▸ Task instructions
List every line in this data where the string "high" occurs.

▸ Supplied information
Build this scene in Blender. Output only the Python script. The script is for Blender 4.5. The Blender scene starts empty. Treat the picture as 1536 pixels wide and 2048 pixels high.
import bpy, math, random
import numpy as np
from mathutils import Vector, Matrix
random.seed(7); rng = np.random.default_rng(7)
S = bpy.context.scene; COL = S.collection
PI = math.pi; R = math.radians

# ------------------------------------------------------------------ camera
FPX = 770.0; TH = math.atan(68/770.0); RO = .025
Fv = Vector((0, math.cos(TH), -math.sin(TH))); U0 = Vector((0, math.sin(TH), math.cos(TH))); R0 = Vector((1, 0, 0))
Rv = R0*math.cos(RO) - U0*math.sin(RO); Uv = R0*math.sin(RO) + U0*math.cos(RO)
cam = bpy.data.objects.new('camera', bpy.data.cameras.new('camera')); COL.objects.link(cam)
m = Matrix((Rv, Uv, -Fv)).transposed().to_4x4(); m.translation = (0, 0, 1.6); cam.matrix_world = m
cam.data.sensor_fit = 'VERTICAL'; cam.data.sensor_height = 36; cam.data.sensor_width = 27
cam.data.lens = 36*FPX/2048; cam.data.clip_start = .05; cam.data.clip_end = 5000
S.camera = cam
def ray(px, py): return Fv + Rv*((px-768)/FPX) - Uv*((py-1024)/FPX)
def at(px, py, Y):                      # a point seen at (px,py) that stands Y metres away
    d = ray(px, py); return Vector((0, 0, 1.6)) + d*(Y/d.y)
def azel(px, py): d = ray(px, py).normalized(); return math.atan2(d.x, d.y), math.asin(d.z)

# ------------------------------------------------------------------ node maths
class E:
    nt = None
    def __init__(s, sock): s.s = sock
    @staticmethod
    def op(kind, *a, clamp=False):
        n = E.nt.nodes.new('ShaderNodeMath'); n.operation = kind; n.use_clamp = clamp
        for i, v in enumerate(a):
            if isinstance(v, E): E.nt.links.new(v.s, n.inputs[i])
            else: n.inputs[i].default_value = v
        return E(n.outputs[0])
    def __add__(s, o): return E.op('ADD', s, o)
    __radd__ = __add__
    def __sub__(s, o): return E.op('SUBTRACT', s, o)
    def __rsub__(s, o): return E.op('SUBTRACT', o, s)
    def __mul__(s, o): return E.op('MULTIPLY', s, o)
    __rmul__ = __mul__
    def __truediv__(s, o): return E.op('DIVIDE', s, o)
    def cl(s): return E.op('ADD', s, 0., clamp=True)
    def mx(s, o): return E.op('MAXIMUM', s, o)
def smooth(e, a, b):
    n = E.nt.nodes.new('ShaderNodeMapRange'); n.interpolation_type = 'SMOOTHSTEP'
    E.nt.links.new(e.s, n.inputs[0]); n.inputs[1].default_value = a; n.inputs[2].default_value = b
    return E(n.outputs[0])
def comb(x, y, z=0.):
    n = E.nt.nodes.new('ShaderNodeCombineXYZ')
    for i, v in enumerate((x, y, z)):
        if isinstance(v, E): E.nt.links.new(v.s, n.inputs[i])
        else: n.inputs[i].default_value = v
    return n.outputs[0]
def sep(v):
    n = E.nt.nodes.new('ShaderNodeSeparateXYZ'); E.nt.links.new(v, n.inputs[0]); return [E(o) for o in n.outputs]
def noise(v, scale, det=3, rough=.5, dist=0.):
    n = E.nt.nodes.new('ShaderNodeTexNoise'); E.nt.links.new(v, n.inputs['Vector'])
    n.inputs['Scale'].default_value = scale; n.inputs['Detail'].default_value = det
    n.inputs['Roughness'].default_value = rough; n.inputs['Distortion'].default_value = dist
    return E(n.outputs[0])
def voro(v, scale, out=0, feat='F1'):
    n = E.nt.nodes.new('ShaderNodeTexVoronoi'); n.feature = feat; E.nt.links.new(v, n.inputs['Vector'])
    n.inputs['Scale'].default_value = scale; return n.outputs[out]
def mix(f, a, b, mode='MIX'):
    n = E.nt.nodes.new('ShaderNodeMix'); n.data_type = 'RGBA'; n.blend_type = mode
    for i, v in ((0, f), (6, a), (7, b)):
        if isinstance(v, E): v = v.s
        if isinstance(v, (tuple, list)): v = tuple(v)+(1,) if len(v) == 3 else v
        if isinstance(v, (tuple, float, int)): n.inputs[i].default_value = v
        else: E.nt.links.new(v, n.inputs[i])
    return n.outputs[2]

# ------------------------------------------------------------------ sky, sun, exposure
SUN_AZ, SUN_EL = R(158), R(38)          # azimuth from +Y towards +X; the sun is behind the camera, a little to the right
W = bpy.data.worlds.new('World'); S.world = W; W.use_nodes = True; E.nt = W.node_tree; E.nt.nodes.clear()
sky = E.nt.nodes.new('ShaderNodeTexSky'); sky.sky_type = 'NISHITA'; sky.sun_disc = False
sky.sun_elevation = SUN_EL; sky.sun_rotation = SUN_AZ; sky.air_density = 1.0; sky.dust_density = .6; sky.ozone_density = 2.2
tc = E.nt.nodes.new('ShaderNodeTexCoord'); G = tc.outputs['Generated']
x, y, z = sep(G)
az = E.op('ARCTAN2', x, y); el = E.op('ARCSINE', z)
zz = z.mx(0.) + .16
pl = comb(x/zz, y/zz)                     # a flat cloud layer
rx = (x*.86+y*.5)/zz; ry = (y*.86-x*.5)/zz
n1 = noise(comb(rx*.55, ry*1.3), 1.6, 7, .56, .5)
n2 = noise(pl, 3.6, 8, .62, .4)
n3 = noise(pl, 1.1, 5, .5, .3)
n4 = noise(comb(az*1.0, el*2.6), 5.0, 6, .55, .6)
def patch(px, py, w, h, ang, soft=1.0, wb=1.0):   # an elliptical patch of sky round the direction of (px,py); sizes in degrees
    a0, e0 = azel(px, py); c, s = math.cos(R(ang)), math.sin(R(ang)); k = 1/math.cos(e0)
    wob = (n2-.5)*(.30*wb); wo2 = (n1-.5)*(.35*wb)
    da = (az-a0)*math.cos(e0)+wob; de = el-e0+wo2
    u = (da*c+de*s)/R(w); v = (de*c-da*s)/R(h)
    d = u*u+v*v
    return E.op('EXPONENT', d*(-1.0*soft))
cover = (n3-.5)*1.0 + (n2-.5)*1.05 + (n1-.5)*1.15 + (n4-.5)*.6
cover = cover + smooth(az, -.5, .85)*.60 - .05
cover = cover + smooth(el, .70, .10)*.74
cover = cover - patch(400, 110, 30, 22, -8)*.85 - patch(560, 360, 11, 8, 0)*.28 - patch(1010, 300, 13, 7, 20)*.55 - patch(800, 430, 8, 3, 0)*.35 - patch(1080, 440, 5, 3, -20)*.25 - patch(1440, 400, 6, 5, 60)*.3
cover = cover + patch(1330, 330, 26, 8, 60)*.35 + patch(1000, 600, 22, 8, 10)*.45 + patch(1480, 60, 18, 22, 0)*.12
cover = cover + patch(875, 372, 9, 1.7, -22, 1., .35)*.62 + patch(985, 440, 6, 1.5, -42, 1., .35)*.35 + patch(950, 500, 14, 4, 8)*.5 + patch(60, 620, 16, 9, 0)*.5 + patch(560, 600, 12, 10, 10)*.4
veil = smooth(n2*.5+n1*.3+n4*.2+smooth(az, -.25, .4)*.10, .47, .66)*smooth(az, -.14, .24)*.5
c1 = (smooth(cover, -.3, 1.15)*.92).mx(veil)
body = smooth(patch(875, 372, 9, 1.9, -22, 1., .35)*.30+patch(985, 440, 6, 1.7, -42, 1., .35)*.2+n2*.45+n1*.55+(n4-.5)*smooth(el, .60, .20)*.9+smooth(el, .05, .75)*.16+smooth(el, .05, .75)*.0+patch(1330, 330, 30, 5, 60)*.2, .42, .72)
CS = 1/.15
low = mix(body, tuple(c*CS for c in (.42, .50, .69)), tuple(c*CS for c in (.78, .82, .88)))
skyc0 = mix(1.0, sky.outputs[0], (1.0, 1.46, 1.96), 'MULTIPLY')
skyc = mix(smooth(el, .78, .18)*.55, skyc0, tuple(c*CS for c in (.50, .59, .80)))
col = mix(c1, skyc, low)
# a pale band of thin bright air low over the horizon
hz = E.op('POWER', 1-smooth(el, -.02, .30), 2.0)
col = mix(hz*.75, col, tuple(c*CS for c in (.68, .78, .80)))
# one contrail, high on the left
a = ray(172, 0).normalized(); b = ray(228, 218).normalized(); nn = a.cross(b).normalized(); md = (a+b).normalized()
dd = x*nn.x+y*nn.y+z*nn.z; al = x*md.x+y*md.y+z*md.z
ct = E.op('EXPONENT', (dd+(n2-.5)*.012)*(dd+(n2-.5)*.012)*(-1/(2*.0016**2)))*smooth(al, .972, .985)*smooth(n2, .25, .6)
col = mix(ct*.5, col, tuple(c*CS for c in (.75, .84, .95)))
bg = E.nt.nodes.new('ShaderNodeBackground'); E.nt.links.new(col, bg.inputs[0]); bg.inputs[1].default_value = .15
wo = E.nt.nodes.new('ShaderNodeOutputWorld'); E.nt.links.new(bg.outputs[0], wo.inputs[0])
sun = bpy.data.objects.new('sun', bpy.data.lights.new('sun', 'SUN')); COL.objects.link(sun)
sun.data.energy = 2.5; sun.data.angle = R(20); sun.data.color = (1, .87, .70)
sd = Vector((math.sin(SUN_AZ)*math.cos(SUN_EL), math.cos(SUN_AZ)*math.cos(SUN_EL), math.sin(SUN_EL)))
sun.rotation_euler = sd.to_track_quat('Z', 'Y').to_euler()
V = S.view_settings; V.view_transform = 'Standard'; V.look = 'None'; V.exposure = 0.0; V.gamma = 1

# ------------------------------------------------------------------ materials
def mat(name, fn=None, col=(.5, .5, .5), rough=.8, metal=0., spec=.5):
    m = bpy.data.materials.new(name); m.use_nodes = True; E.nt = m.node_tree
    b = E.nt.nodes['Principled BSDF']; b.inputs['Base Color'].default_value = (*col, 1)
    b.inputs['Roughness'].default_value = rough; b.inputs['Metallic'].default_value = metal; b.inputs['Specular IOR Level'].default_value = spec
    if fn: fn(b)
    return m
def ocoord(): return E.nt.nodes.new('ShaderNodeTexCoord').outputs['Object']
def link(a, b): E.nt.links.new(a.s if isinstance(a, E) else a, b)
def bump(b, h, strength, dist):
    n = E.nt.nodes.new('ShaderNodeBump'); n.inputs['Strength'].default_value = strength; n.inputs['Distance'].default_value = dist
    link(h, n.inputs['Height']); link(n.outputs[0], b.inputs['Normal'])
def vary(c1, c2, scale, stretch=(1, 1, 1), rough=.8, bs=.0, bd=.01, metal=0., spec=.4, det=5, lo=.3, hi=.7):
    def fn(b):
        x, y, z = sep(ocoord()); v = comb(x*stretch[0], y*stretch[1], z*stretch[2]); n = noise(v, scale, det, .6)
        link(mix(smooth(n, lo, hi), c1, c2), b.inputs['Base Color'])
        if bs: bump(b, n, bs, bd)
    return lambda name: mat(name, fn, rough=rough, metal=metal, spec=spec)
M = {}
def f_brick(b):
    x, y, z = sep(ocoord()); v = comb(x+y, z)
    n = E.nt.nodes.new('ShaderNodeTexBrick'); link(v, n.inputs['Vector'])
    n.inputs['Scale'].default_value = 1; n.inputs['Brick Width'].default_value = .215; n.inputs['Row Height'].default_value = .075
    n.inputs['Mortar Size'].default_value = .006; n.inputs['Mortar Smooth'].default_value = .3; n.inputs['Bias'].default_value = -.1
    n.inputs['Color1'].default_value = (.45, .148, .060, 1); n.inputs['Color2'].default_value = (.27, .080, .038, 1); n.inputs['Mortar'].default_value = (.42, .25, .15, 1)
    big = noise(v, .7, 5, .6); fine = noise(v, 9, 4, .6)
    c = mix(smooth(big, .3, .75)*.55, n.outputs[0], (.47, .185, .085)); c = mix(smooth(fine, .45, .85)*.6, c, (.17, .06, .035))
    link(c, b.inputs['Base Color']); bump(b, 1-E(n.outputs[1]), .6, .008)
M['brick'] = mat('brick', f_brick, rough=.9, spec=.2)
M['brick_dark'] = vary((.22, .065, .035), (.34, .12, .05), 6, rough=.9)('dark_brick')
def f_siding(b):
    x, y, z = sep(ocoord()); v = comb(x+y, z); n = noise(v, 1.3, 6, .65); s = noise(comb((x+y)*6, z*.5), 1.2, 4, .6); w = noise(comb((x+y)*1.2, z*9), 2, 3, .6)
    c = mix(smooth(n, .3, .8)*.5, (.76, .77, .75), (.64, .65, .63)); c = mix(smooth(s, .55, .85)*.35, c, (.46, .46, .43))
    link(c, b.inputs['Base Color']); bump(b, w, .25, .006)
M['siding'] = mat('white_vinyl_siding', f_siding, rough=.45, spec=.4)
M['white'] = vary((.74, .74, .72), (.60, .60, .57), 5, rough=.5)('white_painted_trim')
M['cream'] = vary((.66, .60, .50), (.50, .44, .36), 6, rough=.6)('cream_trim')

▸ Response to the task
Build this scene in Blender. Output only the Python script. The script is for Blender 4.5. The Blender scene starts empty. Treat the picture as 1536 pixels wide and 2048 pixels high.
# one contrail, high on the left